Tucked into Congress’ 2,200-plus-page omnibus spending bill are a few paragraphs that would prohibit employers from sharing server tips with others in a restaurant – including the employers themselves. Worker advocates label the provision a bipartisan rebuke to a proposed Department of Labor rule last year that could have legalized a practice now considered wage theft under the law.

If enacted as part of the $1.3 trillion spending deal reached by congressional negotiators, the provision could throw cold water on a National Restaurant Association lawsuit that challenges a 2011 federal rule prohibiting employers from establishing pools to share servers’ tips with traditionally non-tipped employees, such as back-of-the-house cooks and dishwashers who often earn less than servers in upscale dining rooms. The Obama Administration had issued the regulation to clarify the Fair Labor Standards Act, which expressly prohibited tip sharing between tipped and non-tipped workers when employers claimed a federal tip credit but was silent on whether employers could start such a pool if they didn’t take the credit. A tip credit is the portion of customer tips that employers are allowed to use to cover a worker’s minimum wage.

The 2011 regulation stated that tips are the property of the employee, regardless of whether an employer claims a tip credit. As such, the tips could be shared only with “employees who customarily and regularly receive tips,” a group that would exclude not just cooks and dishwashers, but also managers and owners.

The restaurant association argued that Obama’s Department of Labor had overreached when it issued the final regulation more than a year after the U.S. Court of Appeals for the Ninth Circuit ruled specifically that employers could split server tips with traditionally non-tipped employees if the businesses did not claim a tip credit.

Last year, the Trump Department of Labor seemed to side with the restaurant association and Ninth Circuit’s decision (even though the very same court would later reverse its own decision).

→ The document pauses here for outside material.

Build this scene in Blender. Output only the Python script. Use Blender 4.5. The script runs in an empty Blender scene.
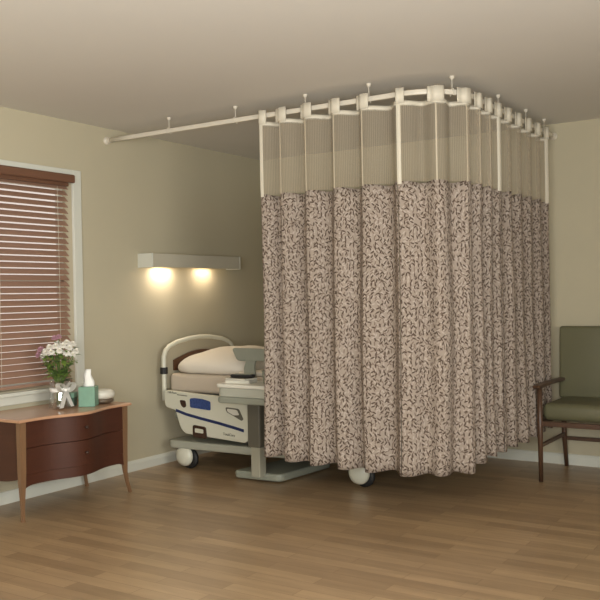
import bpy, bmesh, math, random
from mathutils import Vector, Matrix
random.seed(7)
PI = math.pi
scene = bpy.context.scene
C = scene.collection

# ------------------------------------------------------------------ camera
cam_d = bpy.data.cameras.new('camera')
cam = bpy.data.objects.new('camera', cam_d)
C.objects.link(cam)
scene.camera = cam
F_PX, YAW, PIT, ROLL = 861.44, -0.57679, -0.005227, -0.018768
cam_d.sensor_width = 36.0
cam_d.lens = F_PX * 36.0 / 600.0
cam_d.clip_start = 0.05
fw = Vector((math.sin(YAW) * math.cos(PIT), math.cos(YAW) * math.cos(PIT), math.sin(PIT)))
rt = fw.cross(Vector((0, 0, 1))).normalized()
up = rt.cross(fw)
r2 = math.cos(ROLL) * rt + math.sin(ROLL) * up
u2 = -math.sin(ROLL) * rt + math.cos(ROLL) * up
m = Matrix((r2, u2, -fw)).transposed().to_4x4()
m.translation = Vector((4.5228, -6.3482, 1.2740))
cam.matrix_world = m

# ------------------------------------------------------------------ world, lights, exposure
world = bpy.data.worlds.new('world')
scene.world = world
world.use_nodes = True
bg = world.node_tree.nodes['Background']
bg.inputs[0].default_value = (1.0, 0.90, 0.82, 1)
bg.inputs[1].default_value = 0.95

def area(name, loc, target, sx, sy, power, col):
    d = bpy.data.lights.new(name, 'AREA')
    d.shape = 'RECTANGLE'; d.size = sx; d.size_y = sy
    d.energy = power; d.color = col
    o = bpy.data.objects.new(name, d)
    C.objects.link(o)
    o.location = loc
    o.rotation_euler = (Vector(target) - Vector(loc)).to_track_quat('-Z', 'Y').to_euler()
    return o

key = area('added_key_right', (6.45, -5.1, 1.5), (0.0, -4.0, 1.3), 1.8, 1.4, 62, (1.0, 0.995, 0.95))  # added key area light just inside the solid right wall; no window there
key.data.spread = math.radians(112)
area('ceiling_bounce', (4.3, -6.75, 1.25), (3.7, -5.5, 2.5), 2.4, 1.1, 205, (0.98, 1.0, 0.99))  # added unseen up-light behind the camera, brightens the ceiling
scene.view_settings.view_transform = 'Standard'
scene.view_settings.look = 'None'
scene.view_settings.gamma = 1.0
scene.view_settings.use_curve_mapping = False
scene.view_settings.exposure = 0.0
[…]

The agency proposed a new rule that would allow, in certain cases, tip pooling with back-and-house employees to try to balance out pay inequalities.

Worker advocates and labor lawyers, however, argued that the rule would give owners control of tips, which they could distribute as they see fit.

Molly Elkin, an attorney who represents workers in cases brought under the Fair Labor Standards Act, told The Washington Post in December that it was a fantasy to think employers would handle the tips equitably.

“The proposed rule does nothing more than authorize wage theft on the part of the employer,” noted Elkin, a partner at the Washington law firm Woodley & McGillivary. “The employer can simply pocket the tips, and Trump’s [Labor Department] will not care.”

In recent years, high-profile chefs and restaurateurs have been sued for alleged wage theft, including Mario Batali, Daniel Boulud, Jessica Biel and the owner of the four-star Sushi Nakazawa in New York.

What’s more, in an investigation of more than 9,000 full-service restaurants from 2010 to 2012, the labor department’s Wage and Hour Division found that nearly 84 percent of the establishments had some type of violation, including tip violations.

The Trump labor department’s proposal motivated workers and their advocates to take action across the country. More than 215,000 people left comments on the proposed amendment when it was published in the Federal Register in December; most of them were against the proposed rule.

Workers and activists also protested at labor department buildings in 20 cities, according to Restaurant Opportunities Centers United, or ROC United, an advocacy group for restaurant employees. At the Department of Labor’s headquarters in Washington, protesters hung a banner on the building that read: “Trump, Don’t Steal Our Tips!”

Lawmakers are now working to pass the legislation in the House and Senate before midnight Friday, the deadline to avoid a government shutdown.

“Today represents a historic victory for restaurant workers,” said ROC United president Saru Jayaraman in a statement. “The National Restaurant Association wanted to steal workers’ tips, but the workers said no – and they won. The fact that hundreds of thousands of workers stood up and said no to employers taking their tips, and that congressional leadership listened and acted, is a testament to the power of workers standing up together.”

The restaurant association could not be immediately reached for comment.